Static Tidal Perturbations of Relativistic Stars: Corrected Center Expansion and Love Numbers-I

TL;DR

This paper corrects the mathematical formulation of static tidal perturbations in relativistic stars, ensuring accurate initial conditions and extending the analysis to Schwarzschild-de Sitter backgrounds without altering the Love numbers.

Contribution

It derives a corrected center expansion coefficient and extends the formalism to Schwarzschild-de Sitter backgrounds, improving the accuracy of tidal perturbation calculations.

Findings

Corrected the subleading coefficient in the center expansion.

Extended the master equation to Schwarzschild-de Sitter backgrounds.

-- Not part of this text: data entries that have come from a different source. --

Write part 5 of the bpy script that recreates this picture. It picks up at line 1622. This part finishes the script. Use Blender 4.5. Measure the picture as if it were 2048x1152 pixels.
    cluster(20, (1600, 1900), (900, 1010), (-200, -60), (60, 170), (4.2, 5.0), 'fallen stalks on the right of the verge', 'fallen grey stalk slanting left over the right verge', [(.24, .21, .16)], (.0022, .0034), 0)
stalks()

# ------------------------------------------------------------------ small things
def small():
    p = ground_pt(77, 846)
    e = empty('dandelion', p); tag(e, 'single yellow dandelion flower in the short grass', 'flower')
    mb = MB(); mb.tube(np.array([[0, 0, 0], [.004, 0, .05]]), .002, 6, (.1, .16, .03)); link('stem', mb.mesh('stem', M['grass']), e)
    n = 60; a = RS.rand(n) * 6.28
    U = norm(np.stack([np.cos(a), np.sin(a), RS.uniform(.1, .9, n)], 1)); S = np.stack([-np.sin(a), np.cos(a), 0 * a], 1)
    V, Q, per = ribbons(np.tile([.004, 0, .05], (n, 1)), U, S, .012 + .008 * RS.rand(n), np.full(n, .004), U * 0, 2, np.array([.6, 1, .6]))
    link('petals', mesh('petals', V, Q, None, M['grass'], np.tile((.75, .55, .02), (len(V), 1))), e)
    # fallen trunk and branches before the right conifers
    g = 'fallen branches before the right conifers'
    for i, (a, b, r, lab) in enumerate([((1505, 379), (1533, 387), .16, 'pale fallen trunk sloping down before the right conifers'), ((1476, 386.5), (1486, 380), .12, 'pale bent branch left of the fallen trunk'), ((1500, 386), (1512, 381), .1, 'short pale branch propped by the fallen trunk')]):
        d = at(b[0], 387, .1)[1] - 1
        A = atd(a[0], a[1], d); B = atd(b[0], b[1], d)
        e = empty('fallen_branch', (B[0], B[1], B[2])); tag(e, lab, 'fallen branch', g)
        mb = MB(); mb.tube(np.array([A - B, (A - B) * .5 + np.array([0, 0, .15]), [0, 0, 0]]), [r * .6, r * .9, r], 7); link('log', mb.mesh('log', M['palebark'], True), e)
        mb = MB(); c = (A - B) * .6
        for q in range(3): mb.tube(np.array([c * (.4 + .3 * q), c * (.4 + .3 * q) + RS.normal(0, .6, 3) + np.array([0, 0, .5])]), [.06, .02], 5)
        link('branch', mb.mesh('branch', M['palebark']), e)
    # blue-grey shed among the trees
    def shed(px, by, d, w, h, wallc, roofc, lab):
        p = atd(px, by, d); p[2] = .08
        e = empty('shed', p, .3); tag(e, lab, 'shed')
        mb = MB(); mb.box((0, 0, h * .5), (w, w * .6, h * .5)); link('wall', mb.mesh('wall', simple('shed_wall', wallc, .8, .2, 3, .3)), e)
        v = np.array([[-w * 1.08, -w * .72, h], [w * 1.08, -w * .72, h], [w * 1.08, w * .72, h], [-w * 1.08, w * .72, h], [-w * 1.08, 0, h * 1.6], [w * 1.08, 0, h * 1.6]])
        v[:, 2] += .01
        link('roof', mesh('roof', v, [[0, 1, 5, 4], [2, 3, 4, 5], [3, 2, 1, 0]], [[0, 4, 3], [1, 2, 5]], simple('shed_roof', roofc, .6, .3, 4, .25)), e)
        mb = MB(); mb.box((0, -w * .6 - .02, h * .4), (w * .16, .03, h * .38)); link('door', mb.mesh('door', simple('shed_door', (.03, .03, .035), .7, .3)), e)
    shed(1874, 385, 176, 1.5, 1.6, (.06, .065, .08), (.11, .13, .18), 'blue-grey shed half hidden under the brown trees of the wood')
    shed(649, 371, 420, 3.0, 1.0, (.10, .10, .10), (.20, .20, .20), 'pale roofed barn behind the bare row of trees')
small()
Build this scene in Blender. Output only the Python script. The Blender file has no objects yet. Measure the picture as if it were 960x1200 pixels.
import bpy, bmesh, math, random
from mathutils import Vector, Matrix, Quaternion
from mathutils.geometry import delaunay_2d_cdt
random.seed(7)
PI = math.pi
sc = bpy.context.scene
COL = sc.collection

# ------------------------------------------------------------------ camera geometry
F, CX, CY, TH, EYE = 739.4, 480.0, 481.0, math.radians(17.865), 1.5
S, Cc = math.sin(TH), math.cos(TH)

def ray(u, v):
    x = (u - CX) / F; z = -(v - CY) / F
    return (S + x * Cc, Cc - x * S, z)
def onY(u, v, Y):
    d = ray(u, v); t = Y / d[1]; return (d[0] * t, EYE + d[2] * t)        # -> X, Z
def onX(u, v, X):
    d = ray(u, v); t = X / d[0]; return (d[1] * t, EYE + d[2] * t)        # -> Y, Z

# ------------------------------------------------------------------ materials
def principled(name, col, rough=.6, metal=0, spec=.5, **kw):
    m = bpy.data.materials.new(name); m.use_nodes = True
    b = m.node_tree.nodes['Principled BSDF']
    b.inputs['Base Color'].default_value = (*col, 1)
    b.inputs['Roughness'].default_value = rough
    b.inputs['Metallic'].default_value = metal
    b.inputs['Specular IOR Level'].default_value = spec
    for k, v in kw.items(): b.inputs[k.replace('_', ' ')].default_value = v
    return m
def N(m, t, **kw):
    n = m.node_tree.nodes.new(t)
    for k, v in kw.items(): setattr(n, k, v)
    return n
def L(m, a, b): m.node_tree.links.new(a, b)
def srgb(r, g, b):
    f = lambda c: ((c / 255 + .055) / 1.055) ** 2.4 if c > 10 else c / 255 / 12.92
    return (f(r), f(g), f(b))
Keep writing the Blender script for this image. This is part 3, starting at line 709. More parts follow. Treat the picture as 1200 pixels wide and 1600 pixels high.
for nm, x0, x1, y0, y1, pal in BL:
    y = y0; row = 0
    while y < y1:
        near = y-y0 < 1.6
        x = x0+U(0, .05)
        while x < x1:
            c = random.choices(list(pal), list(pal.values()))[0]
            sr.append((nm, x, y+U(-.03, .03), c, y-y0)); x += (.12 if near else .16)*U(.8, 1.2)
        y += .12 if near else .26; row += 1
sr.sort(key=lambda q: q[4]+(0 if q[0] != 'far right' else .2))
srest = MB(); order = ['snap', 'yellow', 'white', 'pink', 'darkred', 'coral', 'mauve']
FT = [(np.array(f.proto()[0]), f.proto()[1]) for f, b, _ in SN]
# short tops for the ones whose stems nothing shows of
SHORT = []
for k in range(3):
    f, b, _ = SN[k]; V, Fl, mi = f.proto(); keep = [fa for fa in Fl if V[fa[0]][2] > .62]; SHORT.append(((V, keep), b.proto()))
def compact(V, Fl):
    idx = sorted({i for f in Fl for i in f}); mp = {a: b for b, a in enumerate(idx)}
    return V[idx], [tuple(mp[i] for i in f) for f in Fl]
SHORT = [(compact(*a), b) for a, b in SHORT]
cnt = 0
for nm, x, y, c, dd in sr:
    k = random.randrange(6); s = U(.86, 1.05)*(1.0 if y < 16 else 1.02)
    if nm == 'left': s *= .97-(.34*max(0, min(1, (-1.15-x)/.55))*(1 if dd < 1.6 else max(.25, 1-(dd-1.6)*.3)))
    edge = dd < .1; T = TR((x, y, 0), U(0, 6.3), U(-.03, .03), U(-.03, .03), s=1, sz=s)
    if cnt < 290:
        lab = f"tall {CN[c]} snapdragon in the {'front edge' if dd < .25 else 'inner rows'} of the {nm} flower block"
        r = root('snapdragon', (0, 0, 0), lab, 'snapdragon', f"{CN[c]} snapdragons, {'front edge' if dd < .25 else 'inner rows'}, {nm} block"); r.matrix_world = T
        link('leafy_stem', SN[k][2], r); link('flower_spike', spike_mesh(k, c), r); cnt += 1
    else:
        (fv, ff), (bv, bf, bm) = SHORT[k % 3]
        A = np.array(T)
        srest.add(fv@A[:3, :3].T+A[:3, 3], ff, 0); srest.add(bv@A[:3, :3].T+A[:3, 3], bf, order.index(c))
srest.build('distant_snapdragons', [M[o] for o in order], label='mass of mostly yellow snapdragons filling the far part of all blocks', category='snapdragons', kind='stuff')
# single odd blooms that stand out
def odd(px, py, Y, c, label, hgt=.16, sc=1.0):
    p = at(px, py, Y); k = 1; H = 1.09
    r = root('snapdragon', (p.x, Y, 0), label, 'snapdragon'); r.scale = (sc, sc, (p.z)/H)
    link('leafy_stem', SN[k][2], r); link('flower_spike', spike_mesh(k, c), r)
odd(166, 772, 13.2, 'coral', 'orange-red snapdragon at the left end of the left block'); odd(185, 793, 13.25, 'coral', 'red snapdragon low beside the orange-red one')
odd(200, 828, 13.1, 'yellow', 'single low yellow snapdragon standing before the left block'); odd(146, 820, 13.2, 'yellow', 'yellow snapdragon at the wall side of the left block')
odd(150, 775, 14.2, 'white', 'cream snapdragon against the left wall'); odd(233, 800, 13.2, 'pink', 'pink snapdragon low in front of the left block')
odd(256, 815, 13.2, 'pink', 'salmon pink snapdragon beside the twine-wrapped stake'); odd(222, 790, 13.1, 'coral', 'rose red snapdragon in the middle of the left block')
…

Found that the correction does not change the Love number $k_2$ within numerical accuracy.

Abstract

We revisit static tidal perturbations of relativistic stars with emphasis on two technical issues in the standard quadrupolar formulation. First, we derive the regular-center Frobenius expansion of the interior even-parity master function and obtain a corrected subleading coefficient, which differs from the expression commonly used in the literature. Second, we derive the static even-parity master equation on a Schwarzschild-de Sitter background, extending the usual asymptotically flat problem to a two-horizon geometry. To place these results on a common footing, we also show how the general interior even-parity system in Regge-Wheeler gauge reduces to the standard quadrupolar equation used in Love-number calculations. Numerical integrations for polytropic equations of state show that the corrected center coefficient affects only subleading initial data and leaves the extracted Love number $k_2$ unchanged within numerical accuracy. Taken together, these results fix the regular-center input to the standard quadrupolar problem and extend the static even-parity formalism to Schwarzschild-de Sitter backgrounds.